[start]

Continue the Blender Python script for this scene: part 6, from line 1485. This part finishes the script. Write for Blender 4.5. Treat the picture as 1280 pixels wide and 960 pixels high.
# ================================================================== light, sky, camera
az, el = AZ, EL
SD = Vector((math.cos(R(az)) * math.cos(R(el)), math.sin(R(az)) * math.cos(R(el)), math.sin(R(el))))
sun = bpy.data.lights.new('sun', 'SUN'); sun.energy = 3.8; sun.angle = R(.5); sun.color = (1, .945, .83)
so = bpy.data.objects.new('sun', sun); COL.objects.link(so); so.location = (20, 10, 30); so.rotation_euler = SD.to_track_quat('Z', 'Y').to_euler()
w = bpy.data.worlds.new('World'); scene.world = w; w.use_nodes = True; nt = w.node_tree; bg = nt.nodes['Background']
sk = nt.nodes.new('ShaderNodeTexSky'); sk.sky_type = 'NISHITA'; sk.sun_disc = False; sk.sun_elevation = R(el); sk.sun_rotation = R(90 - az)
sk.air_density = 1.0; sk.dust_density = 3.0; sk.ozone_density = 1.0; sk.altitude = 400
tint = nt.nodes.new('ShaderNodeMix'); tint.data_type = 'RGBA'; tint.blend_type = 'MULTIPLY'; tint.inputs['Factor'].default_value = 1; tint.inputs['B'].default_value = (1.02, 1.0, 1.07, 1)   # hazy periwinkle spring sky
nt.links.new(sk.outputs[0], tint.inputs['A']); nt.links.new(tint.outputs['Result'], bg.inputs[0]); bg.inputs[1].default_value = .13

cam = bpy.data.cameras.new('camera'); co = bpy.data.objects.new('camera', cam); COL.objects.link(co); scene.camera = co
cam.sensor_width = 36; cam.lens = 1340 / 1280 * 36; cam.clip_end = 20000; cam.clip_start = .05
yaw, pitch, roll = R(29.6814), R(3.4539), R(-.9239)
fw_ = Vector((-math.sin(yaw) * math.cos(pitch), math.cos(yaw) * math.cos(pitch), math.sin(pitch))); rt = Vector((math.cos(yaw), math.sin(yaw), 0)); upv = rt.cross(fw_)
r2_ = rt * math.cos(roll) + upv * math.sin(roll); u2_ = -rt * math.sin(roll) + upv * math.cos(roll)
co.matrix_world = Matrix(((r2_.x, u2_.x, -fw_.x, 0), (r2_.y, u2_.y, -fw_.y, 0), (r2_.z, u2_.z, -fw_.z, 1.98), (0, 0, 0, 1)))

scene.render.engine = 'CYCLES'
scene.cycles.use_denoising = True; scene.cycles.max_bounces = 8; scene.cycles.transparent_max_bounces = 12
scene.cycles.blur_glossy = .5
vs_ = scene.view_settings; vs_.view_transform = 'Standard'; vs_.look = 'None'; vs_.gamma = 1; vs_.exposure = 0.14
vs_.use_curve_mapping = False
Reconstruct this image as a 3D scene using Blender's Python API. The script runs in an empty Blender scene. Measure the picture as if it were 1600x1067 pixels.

[end]

- Work to complete
Emit, unaltered, the lines from the top of the listing down through the line that holds "bg.inputs[1].default_value = .13"; emit nothing else.

- Final result
Continue the Blender Python script for this scene: part 6, from line 1485. This part finishes the script. Write for Blender 4.5. Treat the picture as 1280 pixels wide and 960 pixels high.
# ================================================================== light, sky, camera
az, el = AZ, EL
SD = Vector((math.cos(R(az)) * math.cos(R(el)), math.sin(R(az)) * math.cos(R(el)), math.sin(R(el))))
sun = bpy.data.lights.new('sun', 'SUN'); sun.energy = 3.8; sun.angle = R(.5); sun.color = (1, .945, .83)
so = bpy.data.objects.new('sun', sun); COL.objects.link(so); so.location = (20, 10, 30); so.rotation_euler = SD.to_track_quat('Z', 'Y').to_euler()
w = bpy.data.worlds.new('World'); scene.world = w; w.use_nodes = True; nt = w.node_tree; bg = nt.nodes['Background']
sk = nt.nodes.new('ShaderNodeTexSky'); sk.sky_type = 'NISHITA'; sk.sun_disc = False; sk.sun_elevation = R(el); sk.sun_rotation = R(90 - az)
sk.air_density = 1.0; sk.dust_density = 3.0; sk.ozone_density = 1.0; sk.altitude = 400
tint = nt.nodes.new('ShaderNodeMix'); tint.data_type = 'RGBA'; tint.blend_type = 'MULTIPLY'; tint.inputs['Factor'].default_value = 1; tint.inputs['B'].default_value = (1.02, 1.0, 1.07, 1)   # hazy periwinkle spring sky
nt.links.new(sk.outputs[0], tint.inputs['A']); nt.links.new(tint.outputs['Result'], bg.inputs[0]); bg.inputs[1].default_value = .13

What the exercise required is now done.